Não sabendo disso e com minha confiança restaurada eu comecei a fazer os próximos movimentos, mas quanto mais eu me movimentava mais difícil ficava a próxima posição, e assim foi durante cerca de cinco minutos, quando eu finalmente encontrei um lugar que poderia relaxar um pouco e parar com foco no equilíbrio eu já tinha esgotando minha energia mental. Respirei fundo, olhei para trás vendo os mais de 140 metros que já tínhamos escalado, respirei fundo, e pensei “filho da puta”.

A escalada depois desse ponto requer muito menos técnica e força, mas o cansaço mental estava tão grande que eu mal conseguia conversar com o Piá, eu só tinha energia o suficiente para escalar e para os procedimentos de segurança.

Chegamos, depois de quase três horas escalando, no topo da pedra do elefante!

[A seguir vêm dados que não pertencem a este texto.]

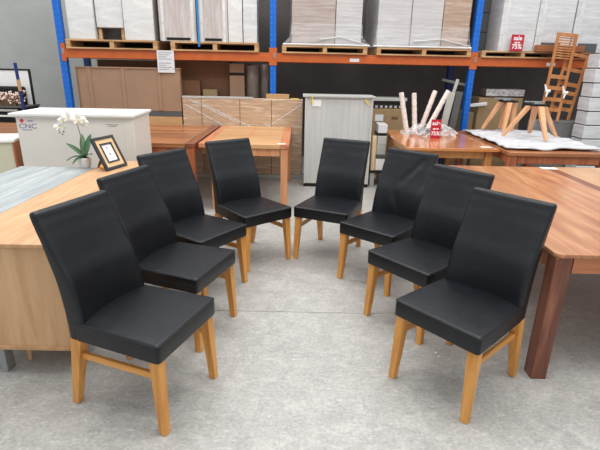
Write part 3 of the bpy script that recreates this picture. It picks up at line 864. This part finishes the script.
MB().box(-wx - 0.003, -0.004, 1.51, wx + 0.003, 0.0, 1.55).build('strap', 'matte_black', t)
q = RK(-0.31, 0.30, 1)
tag(MB().lathe([(0.10, 0), (0.105, 0.4), (0.098, 1.2), (0.10, 1.66), (0.07, 1.68)], seg=20).build('wrapped_roll', 'wrap_taupe', loc=(q[0], q[1], 0.0), smooth=True), 'tall taupe wrapped roll beside the strapped tan carton', 'roll')
q = RK(-0.14, 0.42, 1)
tag(MB().lathe([(0.07, 0), (0.075, 0.4), (0.07, 1.2), (0.07, 1.66), (0.05, 1.68)], seg=20).build('wrapped_roll', 'wrap_taupe', loc=(q[0], q[1], 0.0), smooth=True), 'thinner taupe wrapped roll next to the middle blue upright', 'roll')

fp = thing('flat_pack', 'large flat cardboard pack in clear film leaning against the rack, behind the square table', 'package', (-0.885, 7.005, 0))
MB().box(-0.895, 0, 0.06, 0.89, 0.075, 1.20).build('body', 'wrap_kraft', fp, bevel=0.01)
MB().box(-0.897, -0.005, 0.0, 0.93, 0.085, 0.058).build('runner', 'grey_board', fp, bevel=0.004)
m = MB()
for p0, p1 in (((-0.8, 1.17), (-0.1, 0.85)), ((-0.7, 1.15), (0.2, 0.75)), ((-0.86, 1.1), (-0.3, 0.80)), ((0.1, 0.3), (0.8, 0.7)), ((-0.05, 0.5), (0.86, 1.12))):
    m.bar((p0[0], -0.003, p0[1]), (p1[0], -0.003, p1[1]), 0.004, 0.016, side=(0, 1, 0))
m.build('film_fold', 'clear', fp)
for x in (-0.62, -0.05, 0.42):
    MB().box(x, -0.0025, 0.07, x + 0.012, -0.0003, 1.18).build('panel_seam', 'seam', fp)
MB().box(-0.895, -0.004, 1.185, 0.15, 0.08, 1.215).build('top_edge', 'grey_board', fp, bevel=0.004)
tag(MB().box(-0.17, 0, 0, 0.17, 0.06, 0.065).build('cardboard_offcut', 'kraft_pale', loc=(-0.37, 7.012, 1.2015), bevel=0.003), 'tan cardboard offcut lying on top of the film-wrapped flat pack', 'cardboard')
tag(MB().bar((0, 0, 0.006), (0.12, 0, 0.006), 0.02, 0.01).build('tape_strip', 'yellow', loc=(-0.18, 7.03, 1.2015)), 'bit of yellow tape on top of the flat pack', 'tape')

# ------------------------------------------------------------ pale grey cabinet in the middle
pc = thing('pale_cabinet', 'tall pale grey panelled cabinet standing in the middle of the back', 'cabinet', (0.500, 6.52, 0))
MB().box(-0.462, 0.02, 0.05, 0.475, 0.40, 1.262).build('body', 'beige_panel', pc, bevel=0.004)
MB().box(-0.497, -0.01, 1.262, 0.505, 0.42, 1.288).build('top', 'grey_board', pc, bevel=0.004)
MB().box(-0.462, 0.022, 0.0, 0.475, 0.39, 0.05).build('plinth', 'matte_black', pc)
for a_ in (-0.462, 0.45):
    MB().box(a_, 0.005, 0.05, a_ + 0.025, 0.02, 1.26).build('stile', 'beige_panel', pc, bevel=0.002)
MB().box(-0.37, 0.012, 1.14, -0.24, 0.0195, 1.23).build('label_sheet', 'white', pc)
MB().box(-0.375, -0.013, 1.18, -0.358, 0.0195, 1.28).build('tape', 'yellow', pc)
MB().bar((0.36, -0.012, 1.25), (0.42, -0.012, 1.17), 0.004, 0.018, side=(0, 1, 0)).build('tape', 'yellow', pc)

# ------------------------------------------------------------ things between the cabinet and the honey table
t, b, wx, dy, hh = carton('labelled_carton', 'khaki carton with a white label behind the pale grey cabinet', 'carton', 1.30, 2.06, 0.14, 0.6, 0.0, 1.06, 'khaki')
MB().box(-0.10, -0.003, 0.87, 0.03, -0.0005, 0.97).build('label_sheet', 'paper', t)
MB().box(0.16, -0.003, 0.90, 0.26, -0.0005, 0.94).build('print', 'kraft_dark', t)
t = thing('black_tray', 'black plastic tray with film on top of the labelled carton', 'tray', tuple(Vector(RK(1.68, 0.16, 1.0))[:2]) + (zs(1.06) + 0.0085,), A)
MB().box(-0.36, 0, 0, 0.36, 0.36, 0.055).build('tray', 'black', t, bevel=0.005)
m = MB()
for k in range(9): m.box(-0.33 + k * 0.075, -0.006, 0.012, -0.29 + k * 0.075, 0.0, 0.045)
m.build('film_scrap', 'wrap_grey', t)
tag(MB().box(-0.40, 0, 0, 0.38, 0.34, 0.05).build('grey_slab', 'grey_board', loc=tuple(Vector(RK(1.68, 0.12, 1.0))[:2]) + (zs(1.06) + 0.068 + 0.055,), rz=A, bevel=0.006), 'light grey slab on top of the black tray, behind the pale cabinet', 'board')
tag(MB().box(-0.36, 0, 0, 0.36, 0.30, 0.057).build('foam_block', 'black', loc=tuple(Vector(RK(1.68, 0.17, 1.0))[:2]) + (zs(1.06) + 0.064,), rz=A), 'black foam between the tray and the grey slab', 'foam')
# small trolley with goods
tr = thing('trolley', 'low black trolley with a pale timber post between cabinet and honey table', 'trolley', (1.085, 6.62, 0))
MB().box(-0.07, 0, 0.20, 0.14, 0.4, 0.24).build('deck', 'black', tr, bevel=0.004)
MB().box(-0.07, 0.0, 0.24, -0.01, 0.06, 0.74).build('post', 'pale_pine', tr, bevel=0.003)
for sx in (-0.04, 0.11):
    for sy in (0.04, 0.36):
        MB().box(sx - 0.03, sy - 0.03, 0, sx + 0.03, sy + 0.03, 0.20).build('foot', 'grey_board', tr)
for k, (mt, h0, h1, lab) in enumerate((('white', 0.0, 0.17, 'white box at the bottom of the pile on the trolley'), ('dark_board', 0.17, 0.23, 'dark tray in the pile on the trolley'), ('grey_board', 0.23, 0.38, 'grey box in the pile on the trolley'), ('wrap_grey', 0.38, 0.50, 'film-wrapped bundle in the pile on the trolley'), ('black', 0.50, 0.54, 'black lid near the top of the pile on the trolley'), ('paper', 0.54, 0.66, 'printed white box on top of the pile on the trolley'))):
    tag(MB().box(-0.065, 0, 0, 0.065, 0.30, h1 - h0 - 0.002).build('storage_box', mt, loc=(1.148 + 0.004 * (k % 2), 6.63, 0.242 + h0), bevel=0.004), lab, 'box', 'boxes piled on the trolley')

# bundle of wrapped table legs in a plastic bag on the honey table
bag = thing('plastic_bag', 'crumpled clear plastic bag with black packing on the honey table', 'bag', (1.80, 6.52, 0.791))
m = MB(); rings = []
random.seed(4)
for zz, rr in ((0.0, 0.36), (0.02, 0.37), (0.05, 0.30), (0.09, 0.25), (0.12, 0.22), (0.10, 0.17)):
    ring = []
    for k in range(36):
        a = 2 * PI * k / 36
        r_ = rr * (1 + 0.10 * math.sin(5 * a + zz * 40) + 0.09 * random.uniform(-1, 1))
        ring.append((r_ * math.cos(a), 0.8 * r_ * math.sin(a), zz + 0.015 * random.random() * (zz > 0)))
    rings.append(ring)
m.loft(rings, False)
m.build('film', 'clear', bag)
m = MB()
for k in range(7):
    a = k * 0.9
    m.tube([(0.15 * math.cos(a), 0.12 * math.sin(a) - 0.03, 0.035 + 0.02 * (k % 3)), (0.15 * math.cos(a + 1.4), 0.12 * math.sin(a + 1.4) - 0.03, 0.06 + 0.012 * (k % 2))], 0.025, 8)
m.build('black_packing', 'black', bag, smooth=True)
def seg_leg(p0, p1, r0, r1, label):
    p0 = Vector(p0); p1 = Vector(p1)
    t = thing('wrapped_table_leg', label, 'table leg', tuple(p0), 0, 'wrapped table legs standing on the honey table')
    d = p1 - p0
    m = MB(); n = 12; pts = [d * (i / n) for i in range(n + 1)]
    m.tube(pts, [r0 + (r1 - r0) * i / n + 0.003 * (i % 2) for i in range(n + 1)], 8).build('body', 'wrap_leg', t, smooth=True)
    MB().tube([d * 1.0, d * 1.015], r1 * 0.96, 8).build('end_cap', 'white', t)
def at_y(X, d, Z): return RK(X, d, Z)
for X0, z0, X1, z1, yy, lab in ((1.88, 0.80, 1.76, 1.335, 6.62, 'leftmost bubble-wrapped table leg in the bag, leaning left'),
                      (2.06, 0.80, 1.965, 1.33, 6.66, 'upright bubble-wrapped leg, second from the left'),
                      (2.16, 0.80, 2.30, 1.36, 6.72, 'white bubble-wrapped leg leaning right in the bag'),
                      (2.22, 0.80, 2.46, 1.37, 6.60, 'rightmost pink bubble-wrapped leg, leaning right')):
    k = 6.65 / 7.25
    seg_leg(((X0 - 0.443) * k + 0.13 + 0.04 * (X0 < 2), yy, 0.815), ((X1 - 0.443) * k + 0.17, yy + 0.05, z1), 0.036, 0.033, lab)

# boards leaning next to the right upright
def board(label, x0, x1, h, lean, y, mat, th=0.03, rgroup='boards leaning beside the right upright'):
    o = MB().box(0, 0, 0, x1 - x0, th, h).build('leaning_board', mat, loc=(x0, y, 0.004), bevel=0.003)
    o.rotation_euler = (R(-0.5), lean, 0)
    return tag(o, label, 'board', rgroup)
board('pale grey board leaning beside the right blue upright', 1.96, 2.06, 1.36, R(8), 7.02, 'grey_board', 0.025)
board('dark slate board in film leaning against the right blue upright', 2.13, 2.23, 1.36, R(6), 7.05, 'dark_board', 0.03)
board('thin grey metal strip leaning behind the wrapped legs', 1.94, 1.985, 1.56, R(12), 7.10, 'grey_board', 0.015)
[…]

Isso me deu um relaxamento mental muito grande, a tranquilidade de saber que não ia precisar continuar pendurado foi bem tranquilizante, porém, agora precisaríamos fazer as duas horas de trilha de volta, e com um pequeno detalhe, sem água, tínhamos tomado tudo durante a escalada e agora teríamos que terminar sem mais nenhuma gota.

Por conta da falta de água e do sol, estávamos exaustos e para melhorar a nossa situação não conhecíamos o caminho de volta, andando como camelos descemos a trilha e depois de muitas voltas finalmente conseguimos chegar de volta à civilização.

Eu não tenho certeza sobre o Luan, mas mesmo depois de tomar vários litros de chá gelado, água e cerveja eu só fui usar o banheiro de verdade um dia e meio depois da escalada, meu corpo estava literalmente seco.

E assim foi a escalada na pedra do elefante, minha primeira escalada, me ensinando humildade, ao me fazer respeitar o grau de dificuldade e as ‘regras gerais’ da escalada, mesmo sendo uma via relativamente fácil e próxima a civilização, a montanha e a escalada são coisas que devem sempre ser respeitadas.